Stoyle notes there are several references to women, dressed as men, fighting in battle. For example, says Stoyle, The Scottish Dove reported in December 1645 that a Parliamentarian had been unmasked as a woman while buying petticoats in Evesham, despite claiming the garments were for a sister. Further investigation uncovered that she’d been fighting alongside three other women, “resolved to serve in the war for the cause of God,” according to the contemporary account. “What’s interesting about this case is the women were there to fight for a cause,” says Stoyle. While the fate of the women is unknown, some historical sources refer to other women who dressed as men during the conflict landing in prison.
A woman taking up arms would have been shocking to the norms of the era, unless it was in defense of her home, says Stoyle. It was such a situation that faced Lady Mary Bankes when her husband was called to join Charles I. Determined to protect her 13 children, Bankes moved her family to the most impenetrable of the family’s properties: Corfe Castle in Dorset, on the southern coast. “She was quite the matriarch,” says Pam White, part of a National Trust team researching new details of Lady Mary’s life.

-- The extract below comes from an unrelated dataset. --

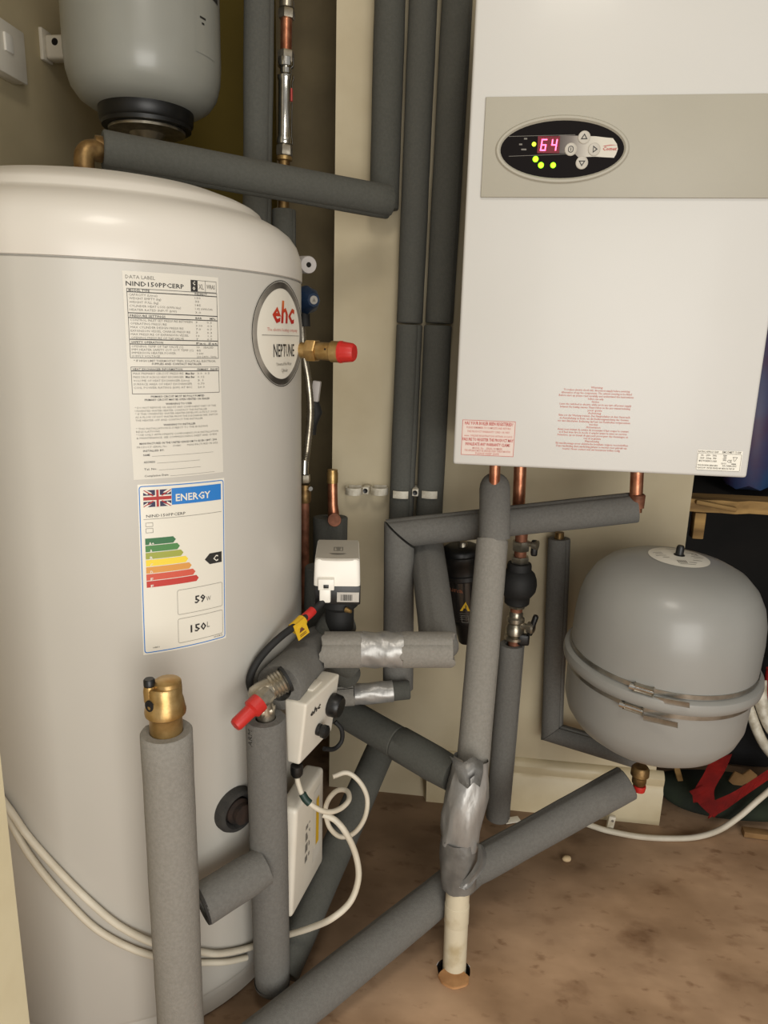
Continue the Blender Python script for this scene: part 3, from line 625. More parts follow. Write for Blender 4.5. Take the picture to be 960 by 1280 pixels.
sleeve('foam_sleeve', W(355, 262, YC), W(356, 700, YC), .022, 'foam_d', t, seam=5)

# --- wall clips
yk = lambda x: W(x, 615, YR)
def clip(x, w, label, full):
    c = yk(x); t = thing('pipe_clip', label, 'clip', (c.x, 1.39, c.z-.01), 'aged white hinged clips screwed in a row on the wall')
    r = .0285 if full else .0145; wd2 = .014
    bm = B_(); n = 20; a0, a1 = (PI*1.345, PI*1.655) if full else (PI*.86, PI*2.14); cy = YR if full else 1.371; A = []
    for i in range(n+1):
        a = a0+(a1-a0)*i/n; A.append([bm.verts.new((c.x+rr*math.cos(a)*(1 if full else 1), cy+rr*math.sin(a), c.z+h)) for rr, h in ((r, -wd2/2), (r, wd2/2), (r+.0028, wd2/2), (r+.0028, -wd2/2))])
    for i in range(n):
        for k in range(4): bm.faces.new((A[i][k], A[i][(k+1) % 4], A[i+1][(k+1) % 4], A[i+1][k]))
    bm.faces.new(A[0]); bm.faces.new(A[-1][::-1]); bmesh.ops.recalc_face_normals(bm, faces=bm.faces)
    if full:                                               # strap sinks into the foam: only its front third stands proud
        for v in bm.verts: v.co.y += .0012
    obj('strap', bm, 'clip', t); obj('back_plate', box(B_(), (c.x, 1.388, c.z), (.026 if not full else .03, .004, .016), None, .001), 'clip', t)
    return t
clip(441, 0, 'empty white pipe clip, leftmost of the row of four below the risers', False)
clip(473, 0, 'empty white pipe clip, second from the left, touching the middle riser', False)
clip(502.5, 0, 'white clip strapped round the middle riser', True)
clip(538, 0, 'white clip strapped round the riser nearest the boiler', True)
for i, x in enumerate((457, 520)):
    c = yk(x); t = thing('clip_base', ('small square screw base between the two empty pipe clips', 'small square screw base between the two clipped risers')[i], 'clip', (c.x, 1.39, c.z-.012), 'aged white hinged clips screwed in a row on the wall')
    obj('block', box(B_(), (c.x, 1.372 if i == 0 else 1.360, c.z+.003), (.012, .036 if i == 0 else .050, .014), None, .0015), 'clip', t)
    obj('screw_head', lathe(B_(), Vector((c.x, 1.354 if i == 0 else 1.335, c.z+.003)), Vector((0, -1, 0)), [(.0046, 0), (.0046, .0012), (.002, .0005), (0, .0005)], 16), 'black', t)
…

Aware of the increasing likelihood of a siege, Bankes sent her sons away to safety and began hoarding supplies long before 600 Parliamentarian troops arrived at Corfe in June 1643. A siege ensued. While Corfe’s small garrison of soldiers defended another part of the castle, Bankes rallied her daughters and maids, and the group of women defended the inner bailey against troops scaling the walls. “They threw rocks and hot embers over the wall onto the soldiers,” says White, adding that 100 Parliamentarian troops were killed or injured during the siege. The castle’s inhabitants suffered only two casualties.
Nadine Akkerman, literary historian at Leiden University, says that women were also involved in the war in more covert ways. “The men are on the battlefields, they have fled to the continent, or they are in prison,” says Akkerman. “This is a moment where women take the initiative.” While researching Invisible Agents: Women and Espionage in Seventeenth-Century Britain, Akkerman discovered evidence of scores of women agents. That their histories remained hidden for so long suggests the women’s aptitude for espionage; it also makes Akkerman suspect there were more.
Women were effective spies partly because they were below, rather than beyond, suspicion. “It was believed that women were physically incapable of having political thoughts,” says Akkerman. Spymasters on both sides exploited that stereotype by using women intelligencers to write and pass coded letters, sometimes smuggled within raw eggs or written in artichoke ink. However, by the start of the Restoration in 1660, with England again a monarchy and the upheaval of the wars fading, Akkerman says the number of women agents shrank.
The end of the war appears to mark a return to the status quo for women, including those who had fought and spied, but Stoyle believes women’s roles during the English Civil War may have helped shift societal attitudes towards women, at least a notch. “I think it sets some seeds in the wind that never really disappear,” he says.
As for Trooper Jane, she did not live to see the return of the monarchy she had fought to save. She spent her final years working on a nearby farm, possibly to help pay off Parliament-imposed fines on her Royalist family. She died of unknown causes and was buried at Ripley on December 20, 1651. She was 50 years old. “The Civil War undoubtedly hurt,” says Ingilby, reflecting on the courage he believes Jane showed while helping her brother avoid capture and execution. Says Ingilby: “Of all the virtues you can be born with, the virtue of survivability is worth a hell of a lot.”